-- Direction --
Find the lines below that contain the string "part". Copy each one.

— Start Source material —

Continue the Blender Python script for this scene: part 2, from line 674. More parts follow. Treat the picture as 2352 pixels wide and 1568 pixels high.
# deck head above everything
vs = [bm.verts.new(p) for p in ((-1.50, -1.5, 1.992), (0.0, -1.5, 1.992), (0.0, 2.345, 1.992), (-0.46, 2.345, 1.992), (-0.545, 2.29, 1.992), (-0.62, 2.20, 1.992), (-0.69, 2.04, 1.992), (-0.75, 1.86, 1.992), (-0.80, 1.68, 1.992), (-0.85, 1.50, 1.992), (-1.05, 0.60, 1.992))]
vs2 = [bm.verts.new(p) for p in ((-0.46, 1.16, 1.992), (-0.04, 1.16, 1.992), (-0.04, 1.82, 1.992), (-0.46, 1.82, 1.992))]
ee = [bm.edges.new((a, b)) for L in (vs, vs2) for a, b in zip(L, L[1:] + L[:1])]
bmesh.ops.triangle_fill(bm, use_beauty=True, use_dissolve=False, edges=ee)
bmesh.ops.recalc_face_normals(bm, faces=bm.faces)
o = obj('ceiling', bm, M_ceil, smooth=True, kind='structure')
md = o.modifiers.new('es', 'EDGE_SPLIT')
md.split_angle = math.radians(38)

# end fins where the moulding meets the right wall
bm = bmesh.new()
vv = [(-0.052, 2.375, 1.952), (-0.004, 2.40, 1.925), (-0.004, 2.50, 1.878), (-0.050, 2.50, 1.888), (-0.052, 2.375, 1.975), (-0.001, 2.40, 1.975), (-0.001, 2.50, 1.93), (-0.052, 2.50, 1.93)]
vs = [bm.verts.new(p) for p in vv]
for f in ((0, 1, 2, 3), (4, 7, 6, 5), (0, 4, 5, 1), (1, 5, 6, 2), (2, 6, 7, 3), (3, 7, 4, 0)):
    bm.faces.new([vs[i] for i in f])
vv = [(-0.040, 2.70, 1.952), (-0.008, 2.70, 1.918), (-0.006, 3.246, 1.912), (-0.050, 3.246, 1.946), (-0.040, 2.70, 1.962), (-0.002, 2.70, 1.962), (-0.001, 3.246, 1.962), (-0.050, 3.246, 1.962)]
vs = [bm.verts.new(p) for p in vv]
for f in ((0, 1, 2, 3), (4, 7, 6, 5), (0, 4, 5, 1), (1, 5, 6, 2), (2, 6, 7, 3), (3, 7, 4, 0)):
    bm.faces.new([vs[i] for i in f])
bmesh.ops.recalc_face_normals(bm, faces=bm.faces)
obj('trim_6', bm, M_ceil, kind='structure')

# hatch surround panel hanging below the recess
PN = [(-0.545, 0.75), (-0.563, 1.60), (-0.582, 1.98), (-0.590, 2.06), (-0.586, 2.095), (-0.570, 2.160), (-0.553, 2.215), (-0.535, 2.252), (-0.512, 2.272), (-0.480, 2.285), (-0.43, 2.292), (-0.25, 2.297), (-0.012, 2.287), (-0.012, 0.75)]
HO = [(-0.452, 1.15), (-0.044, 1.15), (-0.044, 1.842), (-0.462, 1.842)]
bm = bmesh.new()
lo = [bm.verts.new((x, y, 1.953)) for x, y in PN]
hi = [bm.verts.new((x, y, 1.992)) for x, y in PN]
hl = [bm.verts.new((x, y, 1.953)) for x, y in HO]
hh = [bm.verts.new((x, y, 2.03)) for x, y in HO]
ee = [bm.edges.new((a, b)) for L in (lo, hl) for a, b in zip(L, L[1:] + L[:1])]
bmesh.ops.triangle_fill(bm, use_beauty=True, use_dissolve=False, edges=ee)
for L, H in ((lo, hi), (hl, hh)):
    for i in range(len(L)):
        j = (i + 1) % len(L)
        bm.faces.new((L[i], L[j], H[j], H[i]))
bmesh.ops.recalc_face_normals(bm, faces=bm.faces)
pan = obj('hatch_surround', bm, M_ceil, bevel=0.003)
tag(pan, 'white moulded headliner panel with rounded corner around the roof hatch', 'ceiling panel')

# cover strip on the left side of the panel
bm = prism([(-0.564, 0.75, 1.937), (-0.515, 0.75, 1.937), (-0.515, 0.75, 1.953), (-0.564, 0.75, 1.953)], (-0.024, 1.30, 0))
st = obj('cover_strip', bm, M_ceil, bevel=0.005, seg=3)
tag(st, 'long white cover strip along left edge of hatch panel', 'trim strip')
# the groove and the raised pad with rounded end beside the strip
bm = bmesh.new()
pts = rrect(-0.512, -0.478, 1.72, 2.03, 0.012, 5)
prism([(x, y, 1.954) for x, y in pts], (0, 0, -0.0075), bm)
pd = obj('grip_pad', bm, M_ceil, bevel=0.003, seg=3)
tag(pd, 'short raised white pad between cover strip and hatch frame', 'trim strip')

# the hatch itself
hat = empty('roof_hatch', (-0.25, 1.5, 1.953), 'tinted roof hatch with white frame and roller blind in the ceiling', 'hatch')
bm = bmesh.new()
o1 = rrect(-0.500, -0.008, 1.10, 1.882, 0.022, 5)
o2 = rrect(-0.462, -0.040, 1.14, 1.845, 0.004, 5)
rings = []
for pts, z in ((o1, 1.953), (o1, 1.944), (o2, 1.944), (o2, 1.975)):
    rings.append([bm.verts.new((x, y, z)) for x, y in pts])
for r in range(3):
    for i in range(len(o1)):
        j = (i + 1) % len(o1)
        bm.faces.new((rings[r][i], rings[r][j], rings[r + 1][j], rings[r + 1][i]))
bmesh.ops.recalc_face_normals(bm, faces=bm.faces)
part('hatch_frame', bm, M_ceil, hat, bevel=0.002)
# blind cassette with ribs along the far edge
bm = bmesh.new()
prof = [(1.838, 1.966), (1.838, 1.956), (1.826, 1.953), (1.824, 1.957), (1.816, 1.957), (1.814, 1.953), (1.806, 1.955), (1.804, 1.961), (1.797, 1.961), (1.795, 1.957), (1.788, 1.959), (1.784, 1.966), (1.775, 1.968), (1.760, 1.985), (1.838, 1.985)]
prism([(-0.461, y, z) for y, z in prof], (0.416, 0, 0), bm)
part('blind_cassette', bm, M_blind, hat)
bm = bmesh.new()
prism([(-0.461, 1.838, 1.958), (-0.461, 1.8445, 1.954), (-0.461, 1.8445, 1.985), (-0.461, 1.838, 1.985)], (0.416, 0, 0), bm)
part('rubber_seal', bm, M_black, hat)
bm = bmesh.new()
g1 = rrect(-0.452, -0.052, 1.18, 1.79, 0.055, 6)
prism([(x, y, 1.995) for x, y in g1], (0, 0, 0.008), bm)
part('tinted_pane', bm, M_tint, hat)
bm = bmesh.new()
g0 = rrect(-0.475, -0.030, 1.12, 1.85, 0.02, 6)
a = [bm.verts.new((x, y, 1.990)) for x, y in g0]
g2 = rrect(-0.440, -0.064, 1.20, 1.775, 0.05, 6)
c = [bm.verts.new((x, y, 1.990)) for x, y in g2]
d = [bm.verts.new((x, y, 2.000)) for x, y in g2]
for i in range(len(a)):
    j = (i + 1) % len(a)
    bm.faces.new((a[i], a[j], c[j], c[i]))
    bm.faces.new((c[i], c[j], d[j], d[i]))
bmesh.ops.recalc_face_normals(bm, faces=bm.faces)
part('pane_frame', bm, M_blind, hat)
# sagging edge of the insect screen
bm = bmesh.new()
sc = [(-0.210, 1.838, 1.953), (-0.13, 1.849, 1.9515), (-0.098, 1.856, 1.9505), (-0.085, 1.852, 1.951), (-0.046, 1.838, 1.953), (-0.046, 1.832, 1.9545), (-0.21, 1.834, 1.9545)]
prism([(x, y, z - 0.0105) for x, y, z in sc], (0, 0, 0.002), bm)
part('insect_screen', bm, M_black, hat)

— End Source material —

-- Exercise output --
Continue the Blender Python script for this scene: part 2, from line 674. More parts follow. Treat the picture as 2352 pixels wide and 1568 pixels high.
part('hatch_frame', bm, M_ceil, hat, bevel=0.002)
part('blind_cassette', bm, M_blind, hat)
part('rubber_seal', bm, M_black, hat)
part('tinted_pane', bm, M_tint, hat)
part('pane_frame', bm, M_blind, hat)
part('insect_screen', bm, M_black, hat)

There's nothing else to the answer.